== DATA SHOWN
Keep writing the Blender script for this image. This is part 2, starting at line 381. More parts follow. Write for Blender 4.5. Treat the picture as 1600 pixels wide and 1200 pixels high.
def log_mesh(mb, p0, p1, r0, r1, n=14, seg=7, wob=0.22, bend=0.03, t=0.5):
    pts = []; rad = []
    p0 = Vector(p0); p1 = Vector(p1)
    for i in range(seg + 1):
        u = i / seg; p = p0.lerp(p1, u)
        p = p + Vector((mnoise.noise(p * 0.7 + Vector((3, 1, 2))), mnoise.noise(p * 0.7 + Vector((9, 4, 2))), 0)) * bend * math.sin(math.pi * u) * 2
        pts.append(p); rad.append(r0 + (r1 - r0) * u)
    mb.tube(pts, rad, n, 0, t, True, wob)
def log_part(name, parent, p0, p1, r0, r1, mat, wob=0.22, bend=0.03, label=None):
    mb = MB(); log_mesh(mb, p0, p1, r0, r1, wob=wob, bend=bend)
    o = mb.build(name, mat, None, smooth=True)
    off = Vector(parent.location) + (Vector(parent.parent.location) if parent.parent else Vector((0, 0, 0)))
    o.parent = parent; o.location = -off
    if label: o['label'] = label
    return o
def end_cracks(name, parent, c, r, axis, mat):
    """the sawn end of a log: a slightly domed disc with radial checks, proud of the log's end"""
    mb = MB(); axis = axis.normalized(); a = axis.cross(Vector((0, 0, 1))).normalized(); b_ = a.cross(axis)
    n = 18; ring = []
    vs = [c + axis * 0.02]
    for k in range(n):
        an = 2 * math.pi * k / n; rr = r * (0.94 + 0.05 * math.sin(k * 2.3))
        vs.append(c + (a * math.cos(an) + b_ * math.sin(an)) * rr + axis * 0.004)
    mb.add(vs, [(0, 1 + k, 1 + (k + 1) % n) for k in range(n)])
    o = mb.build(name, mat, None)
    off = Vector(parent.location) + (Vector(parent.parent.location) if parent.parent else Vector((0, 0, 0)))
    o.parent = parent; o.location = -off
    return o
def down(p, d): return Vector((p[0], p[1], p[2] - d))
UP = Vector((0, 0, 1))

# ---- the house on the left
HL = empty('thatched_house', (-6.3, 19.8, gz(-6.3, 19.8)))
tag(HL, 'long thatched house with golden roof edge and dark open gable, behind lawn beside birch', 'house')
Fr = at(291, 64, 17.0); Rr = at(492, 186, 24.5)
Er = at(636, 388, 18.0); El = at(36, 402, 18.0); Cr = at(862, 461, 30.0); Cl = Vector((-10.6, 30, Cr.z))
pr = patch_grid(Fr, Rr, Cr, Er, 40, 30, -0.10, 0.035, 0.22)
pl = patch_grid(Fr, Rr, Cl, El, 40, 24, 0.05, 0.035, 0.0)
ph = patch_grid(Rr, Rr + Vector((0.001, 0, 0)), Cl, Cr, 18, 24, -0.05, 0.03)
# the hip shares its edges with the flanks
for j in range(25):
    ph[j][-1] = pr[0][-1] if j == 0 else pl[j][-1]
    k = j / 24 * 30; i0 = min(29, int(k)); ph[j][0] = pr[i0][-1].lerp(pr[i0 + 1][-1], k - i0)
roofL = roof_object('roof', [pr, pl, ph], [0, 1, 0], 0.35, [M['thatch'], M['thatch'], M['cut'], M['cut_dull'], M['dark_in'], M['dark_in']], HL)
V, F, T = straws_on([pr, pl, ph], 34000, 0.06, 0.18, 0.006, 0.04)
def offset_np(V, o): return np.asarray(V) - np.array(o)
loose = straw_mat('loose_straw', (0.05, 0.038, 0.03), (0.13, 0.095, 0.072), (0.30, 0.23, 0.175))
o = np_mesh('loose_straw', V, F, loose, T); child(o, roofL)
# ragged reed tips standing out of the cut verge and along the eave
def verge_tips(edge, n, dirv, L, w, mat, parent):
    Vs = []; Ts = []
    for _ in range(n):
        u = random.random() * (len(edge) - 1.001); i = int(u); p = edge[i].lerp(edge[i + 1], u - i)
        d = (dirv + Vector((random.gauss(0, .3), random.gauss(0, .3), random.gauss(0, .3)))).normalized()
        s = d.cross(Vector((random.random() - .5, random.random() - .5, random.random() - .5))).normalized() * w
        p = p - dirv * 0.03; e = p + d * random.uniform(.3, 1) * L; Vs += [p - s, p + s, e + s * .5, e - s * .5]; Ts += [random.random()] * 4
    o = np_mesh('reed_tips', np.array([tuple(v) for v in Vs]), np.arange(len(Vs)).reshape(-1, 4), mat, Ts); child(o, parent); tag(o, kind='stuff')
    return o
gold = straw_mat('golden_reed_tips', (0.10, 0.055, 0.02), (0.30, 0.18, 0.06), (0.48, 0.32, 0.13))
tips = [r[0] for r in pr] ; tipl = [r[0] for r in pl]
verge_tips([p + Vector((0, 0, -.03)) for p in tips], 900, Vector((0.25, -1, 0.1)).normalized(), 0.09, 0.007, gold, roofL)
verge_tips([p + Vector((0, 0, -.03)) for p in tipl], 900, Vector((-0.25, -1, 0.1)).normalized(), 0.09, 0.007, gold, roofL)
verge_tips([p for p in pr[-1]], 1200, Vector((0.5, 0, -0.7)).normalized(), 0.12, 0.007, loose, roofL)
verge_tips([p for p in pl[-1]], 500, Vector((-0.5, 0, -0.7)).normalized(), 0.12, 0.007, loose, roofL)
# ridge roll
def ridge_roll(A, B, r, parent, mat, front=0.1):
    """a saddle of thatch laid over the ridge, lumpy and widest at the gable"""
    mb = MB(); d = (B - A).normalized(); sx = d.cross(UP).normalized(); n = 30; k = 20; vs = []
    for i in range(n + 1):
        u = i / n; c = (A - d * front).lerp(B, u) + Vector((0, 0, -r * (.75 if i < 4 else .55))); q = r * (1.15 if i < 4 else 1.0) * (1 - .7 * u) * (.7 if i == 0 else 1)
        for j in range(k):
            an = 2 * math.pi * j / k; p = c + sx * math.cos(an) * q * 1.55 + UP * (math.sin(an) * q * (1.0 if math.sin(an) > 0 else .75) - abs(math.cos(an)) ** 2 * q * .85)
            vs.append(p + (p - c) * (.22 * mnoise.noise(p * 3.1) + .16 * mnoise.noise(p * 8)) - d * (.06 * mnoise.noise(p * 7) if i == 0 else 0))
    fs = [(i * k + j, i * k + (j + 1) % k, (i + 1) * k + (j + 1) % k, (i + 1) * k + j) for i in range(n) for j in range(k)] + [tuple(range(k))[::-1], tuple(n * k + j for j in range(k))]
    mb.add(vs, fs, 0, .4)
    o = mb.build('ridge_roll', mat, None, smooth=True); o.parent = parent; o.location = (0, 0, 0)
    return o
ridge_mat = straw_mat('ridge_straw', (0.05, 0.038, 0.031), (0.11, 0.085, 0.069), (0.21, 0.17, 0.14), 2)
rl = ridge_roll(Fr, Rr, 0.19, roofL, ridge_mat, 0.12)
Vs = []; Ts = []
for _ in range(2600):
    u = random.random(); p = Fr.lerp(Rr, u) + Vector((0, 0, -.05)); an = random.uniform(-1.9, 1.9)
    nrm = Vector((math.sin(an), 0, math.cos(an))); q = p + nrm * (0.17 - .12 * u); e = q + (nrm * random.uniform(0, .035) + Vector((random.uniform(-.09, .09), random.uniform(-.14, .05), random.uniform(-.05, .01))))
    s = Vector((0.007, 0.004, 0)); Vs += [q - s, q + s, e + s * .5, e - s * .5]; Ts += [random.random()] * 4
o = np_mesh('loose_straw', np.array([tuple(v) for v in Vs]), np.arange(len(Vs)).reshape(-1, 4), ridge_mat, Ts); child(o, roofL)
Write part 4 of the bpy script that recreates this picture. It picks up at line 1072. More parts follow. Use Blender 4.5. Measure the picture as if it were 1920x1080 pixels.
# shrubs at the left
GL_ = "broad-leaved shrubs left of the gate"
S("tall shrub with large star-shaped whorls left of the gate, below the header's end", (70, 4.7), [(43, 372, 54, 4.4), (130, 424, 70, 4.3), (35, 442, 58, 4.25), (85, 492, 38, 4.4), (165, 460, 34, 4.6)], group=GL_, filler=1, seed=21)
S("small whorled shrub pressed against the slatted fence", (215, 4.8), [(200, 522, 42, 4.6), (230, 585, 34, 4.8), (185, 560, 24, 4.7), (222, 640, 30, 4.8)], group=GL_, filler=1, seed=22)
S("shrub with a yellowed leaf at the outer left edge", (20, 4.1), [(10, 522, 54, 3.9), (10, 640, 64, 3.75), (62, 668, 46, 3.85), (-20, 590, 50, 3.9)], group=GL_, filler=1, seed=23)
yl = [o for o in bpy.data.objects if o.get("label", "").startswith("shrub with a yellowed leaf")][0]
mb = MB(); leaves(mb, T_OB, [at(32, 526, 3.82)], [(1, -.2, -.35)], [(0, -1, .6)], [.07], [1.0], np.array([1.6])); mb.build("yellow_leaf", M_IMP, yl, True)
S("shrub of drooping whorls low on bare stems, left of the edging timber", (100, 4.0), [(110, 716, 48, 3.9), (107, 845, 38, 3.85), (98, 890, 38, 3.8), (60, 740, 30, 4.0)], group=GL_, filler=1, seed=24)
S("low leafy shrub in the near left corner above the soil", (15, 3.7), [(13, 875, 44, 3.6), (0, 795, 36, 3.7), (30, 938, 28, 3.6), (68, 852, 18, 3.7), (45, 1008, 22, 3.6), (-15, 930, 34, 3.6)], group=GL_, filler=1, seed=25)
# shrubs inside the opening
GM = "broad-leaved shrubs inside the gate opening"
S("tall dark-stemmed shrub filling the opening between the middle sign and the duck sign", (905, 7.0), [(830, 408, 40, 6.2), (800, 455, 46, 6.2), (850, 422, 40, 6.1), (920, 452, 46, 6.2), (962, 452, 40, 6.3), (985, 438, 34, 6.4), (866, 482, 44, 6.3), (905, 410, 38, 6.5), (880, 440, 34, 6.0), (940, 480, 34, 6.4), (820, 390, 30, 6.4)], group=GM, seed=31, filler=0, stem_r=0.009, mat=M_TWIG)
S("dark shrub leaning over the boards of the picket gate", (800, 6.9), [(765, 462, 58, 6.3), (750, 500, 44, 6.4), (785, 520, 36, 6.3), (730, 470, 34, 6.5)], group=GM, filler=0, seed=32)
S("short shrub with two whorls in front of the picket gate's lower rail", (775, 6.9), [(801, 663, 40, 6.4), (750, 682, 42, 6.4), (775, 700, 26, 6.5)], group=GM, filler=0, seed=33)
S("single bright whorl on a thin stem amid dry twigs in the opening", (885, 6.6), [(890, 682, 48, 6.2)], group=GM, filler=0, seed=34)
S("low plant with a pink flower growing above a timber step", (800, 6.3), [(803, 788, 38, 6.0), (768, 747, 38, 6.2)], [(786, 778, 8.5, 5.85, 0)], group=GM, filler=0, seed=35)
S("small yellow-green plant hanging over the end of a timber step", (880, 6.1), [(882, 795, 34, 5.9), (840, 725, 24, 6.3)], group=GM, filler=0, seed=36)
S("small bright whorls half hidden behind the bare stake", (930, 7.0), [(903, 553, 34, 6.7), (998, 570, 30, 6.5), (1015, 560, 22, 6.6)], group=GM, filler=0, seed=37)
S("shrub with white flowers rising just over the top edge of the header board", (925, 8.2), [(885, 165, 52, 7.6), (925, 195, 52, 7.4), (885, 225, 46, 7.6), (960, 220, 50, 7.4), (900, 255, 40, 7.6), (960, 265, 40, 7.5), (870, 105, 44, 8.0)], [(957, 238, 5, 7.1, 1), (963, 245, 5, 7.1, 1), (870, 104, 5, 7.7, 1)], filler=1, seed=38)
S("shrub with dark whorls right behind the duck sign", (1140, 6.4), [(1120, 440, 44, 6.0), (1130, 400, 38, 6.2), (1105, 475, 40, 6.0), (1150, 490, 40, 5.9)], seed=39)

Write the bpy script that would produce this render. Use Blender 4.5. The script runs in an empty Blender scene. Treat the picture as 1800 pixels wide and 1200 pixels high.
====
▸ TASK PROMPT
Compute the number of lines above that contain the string "empty". Reply with that value only.

▸ SOLUTION FOR THIS PROBLEM
2